Unlike in Francis Bacon’s New
Atlantis, written just three years after Campanella’s utopia, this book is not the Bible. But wait… “…The great ruler
among them is a priest whom they call by the name Hoh, although we should call
him Metaphysic. (!!!) He is head over all, in temporal and spiritual matters,
and all business and lawsuits are settled by him, as the supreme authority…”
The philosopher-priest? The
parallel with my stress on the philosophization of religion becomes uncanny
here! But here now comes the most revealing evidence of Campanella’s cultural
and religious universalism:
“There I
saw (depictions of) Moses, Osiris, Jupiter, Mercury,
Lycurgus, Pompilius, Pythagoras, Zamolxis, Solon,
Charondas, Phoroneus, with very many others. They even have Mahomet,
whom nevertheless they hate as a false and sordid legislator. In the most
dignified position I saw a representation of Jesus Christ and of the twelve
Apostles, whom they consider very worthy and hold to be great. Of the
representations of men, I perceived Caesar, Alexander, Pyrrhus,
and Hannibal in the highest place; and other very renowned heroes in
peace and war, especially Roman heroes, were painted in lower positions under
the galleries. And when I asked with astonishment, whence they had obtained our
history, they told me that among them there was a knowledge of all
languages, and that by perseverance they continually send explorers and ambassadors
over the whole earth, who learn thoroughly the customs, forces, rule, and
histories of the nations, bad and good alike. These they apply all to their own
republic, and with this they are well pleased.”

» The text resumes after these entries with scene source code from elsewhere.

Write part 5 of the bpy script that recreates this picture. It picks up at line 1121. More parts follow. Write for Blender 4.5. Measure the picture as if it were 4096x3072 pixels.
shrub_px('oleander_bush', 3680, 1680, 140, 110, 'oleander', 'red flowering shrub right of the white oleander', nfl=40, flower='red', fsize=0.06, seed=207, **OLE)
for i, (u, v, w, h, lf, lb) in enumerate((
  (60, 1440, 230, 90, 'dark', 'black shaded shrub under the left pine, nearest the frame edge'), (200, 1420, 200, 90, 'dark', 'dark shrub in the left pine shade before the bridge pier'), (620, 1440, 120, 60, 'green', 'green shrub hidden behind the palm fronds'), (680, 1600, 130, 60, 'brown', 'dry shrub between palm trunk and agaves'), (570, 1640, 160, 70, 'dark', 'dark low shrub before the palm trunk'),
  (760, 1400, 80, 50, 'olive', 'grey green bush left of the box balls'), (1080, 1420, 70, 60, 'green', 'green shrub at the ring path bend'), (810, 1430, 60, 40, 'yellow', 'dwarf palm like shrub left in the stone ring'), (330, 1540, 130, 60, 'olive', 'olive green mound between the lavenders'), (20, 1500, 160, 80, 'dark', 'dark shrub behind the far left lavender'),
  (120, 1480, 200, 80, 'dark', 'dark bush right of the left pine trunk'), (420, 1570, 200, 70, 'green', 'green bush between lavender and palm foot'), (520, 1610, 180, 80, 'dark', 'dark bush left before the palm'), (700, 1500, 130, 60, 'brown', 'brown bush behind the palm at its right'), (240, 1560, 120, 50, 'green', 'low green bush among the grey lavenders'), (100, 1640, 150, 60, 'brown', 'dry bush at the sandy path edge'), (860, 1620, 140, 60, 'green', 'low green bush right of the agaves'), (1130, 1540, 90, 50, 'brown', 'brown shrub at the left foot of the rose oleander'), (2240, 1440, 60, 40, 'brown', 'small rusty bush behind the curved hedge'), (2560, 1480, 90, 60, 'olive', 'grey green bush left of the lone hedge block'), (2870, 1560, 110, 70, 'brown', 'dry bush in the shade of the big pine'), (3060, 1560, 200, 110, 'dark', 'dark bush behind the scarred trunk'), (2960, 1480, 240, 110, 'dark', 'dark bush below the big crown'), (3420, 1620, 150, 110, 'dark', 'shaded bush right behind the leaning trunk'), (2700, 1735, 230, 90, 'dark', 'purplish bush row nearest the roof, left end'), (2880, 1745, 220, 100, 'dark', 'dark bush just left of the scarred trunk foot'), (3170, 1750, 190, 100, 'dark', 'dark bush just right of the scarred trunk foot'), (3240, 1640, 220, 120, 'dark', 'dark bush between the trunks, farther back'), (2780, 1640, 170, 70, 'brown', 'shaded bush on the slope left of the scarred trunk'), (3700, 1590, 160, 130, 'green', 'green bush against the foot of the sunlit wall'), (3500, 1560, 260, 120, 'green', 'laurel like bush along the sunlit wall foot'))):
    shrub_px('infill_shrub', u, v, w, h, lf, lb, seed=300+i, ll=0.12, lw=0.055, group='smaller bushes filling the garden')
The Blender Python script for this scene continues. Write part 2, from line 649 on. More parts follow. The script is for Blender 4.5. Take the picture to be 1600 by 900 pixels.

As I say in my Civitas Solis entry,
Campanella wants to show a universal ideal in Civitas Solis, which could
be accepted by all nations even of non-Christian religions, and he goes out of
his way to distance his utopian paradise from a strictly Christian state,
expected from a devout Christian apologist. Still, he does make several
favorable references to Christianity, to show its high standing in his ideal
State.
“They strongly recommend the religion of the
Christians and especially the life of the apostles. They admire Christian
institutions and look for a realization of the apostolic life in vogue among
themselves and in us.”
But it is still amazing and even
incredible how in his day he could actually get away with a characterization of
Jesus Christ (“whom they consider very worthy and hold to be great”) that
is demonstrably disrespectful to his Divine status in Christian
theology.
Lastly, I wish to reiterate my
amazement at Campanella’s brave attempt to universalize and to philosophize
religion, so much in tune with my Allegory of the two-storied Temple, and
at the even more astonishing fact that he could get away with it.